A special welcome was extended to Lutheran Pastor Rev Dr Maurice Schild, who attended the first Dialogue meetings in 1975.
Photographs and articles from The Southern Cross archive, covering five decades of dialogue, were on display.
Current Catholic co-chair Fr Gerard Kelly recalled former Adelaide Archbishop Leonard Faulkner expressing the hope that readers of the Dialogue’s statements “will be able to capture something of the spirit of ecumenism and ‘conversion’ which we have experienced.”
Lutheran co-chair Pastor Stephen Hultgren shared his own experience of being drawn more deeply into truth, “both the truth that one already knows, but also, and sometimes surprisingly, into truth that has so far lain hidden to one’s eyes, even in those texts or traditions that one most cherishes.”
The Dialogue has unquestionably had a significant impact on its many Catholic and Lutheran participants, Pastor Hultgren said.

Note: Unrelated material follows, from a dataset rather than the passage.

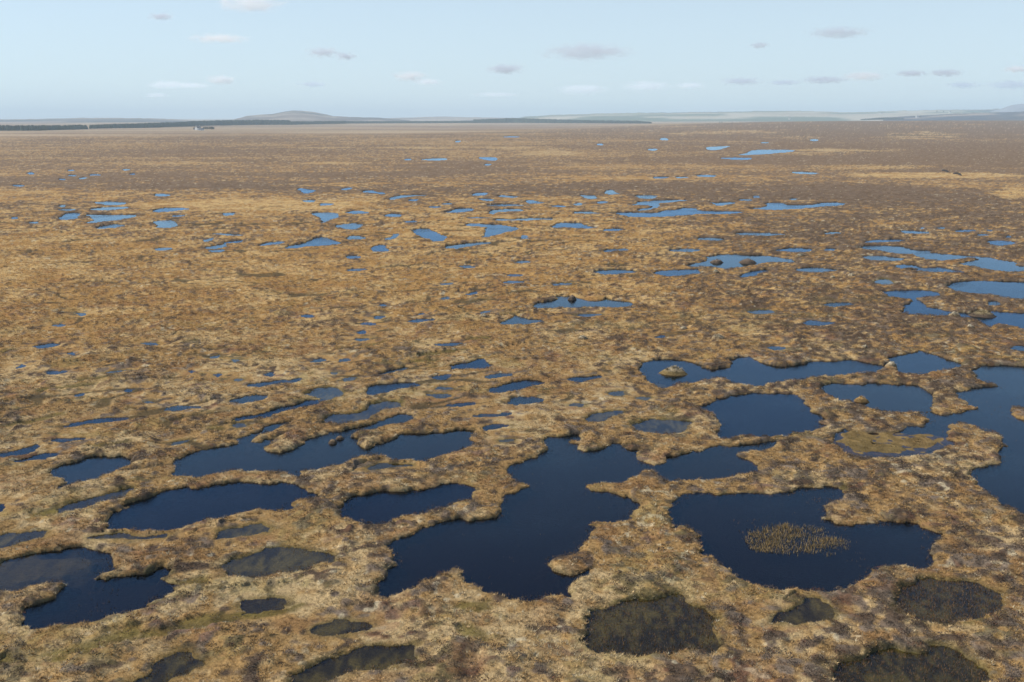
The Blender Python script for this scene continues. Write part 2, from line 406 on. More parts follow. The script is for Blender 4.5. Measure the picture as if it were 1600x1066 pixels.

The aim of the Dialogue is that through the mutual study of the scriptures and the tradition of the church, the two churches may grow in mutual understanding and confession of the truth of the gospel.
To this end the Dialogue has produced a substantial body of statements, formally received by the churches, on issues including baptism, Eucharist, the ministry, bishops and oversight, Scripture and tradition, the papacy. A major achievement was the agreement on ‘justification’.
he Dialogue also contributed to the joint commemoration of the 500th anniversary of the Reformation in 2017, and to the common statement signed by church leaders on that occasion. That statement encourages “all members of the Catholic Church and the Lutheran Church to hear from God a call to be continuously transformed by our encounter with each other and to be living witnesses to the power of the gospel”.
Ecumenism has evolved and the way it is practised in the future may be different. Changes in Australian society and culture present new challenges. But there are reasons to hope, including the ongoing commitment of the churches to walking a common path and witnessing together to the mercy of God in proclamation and service to the world.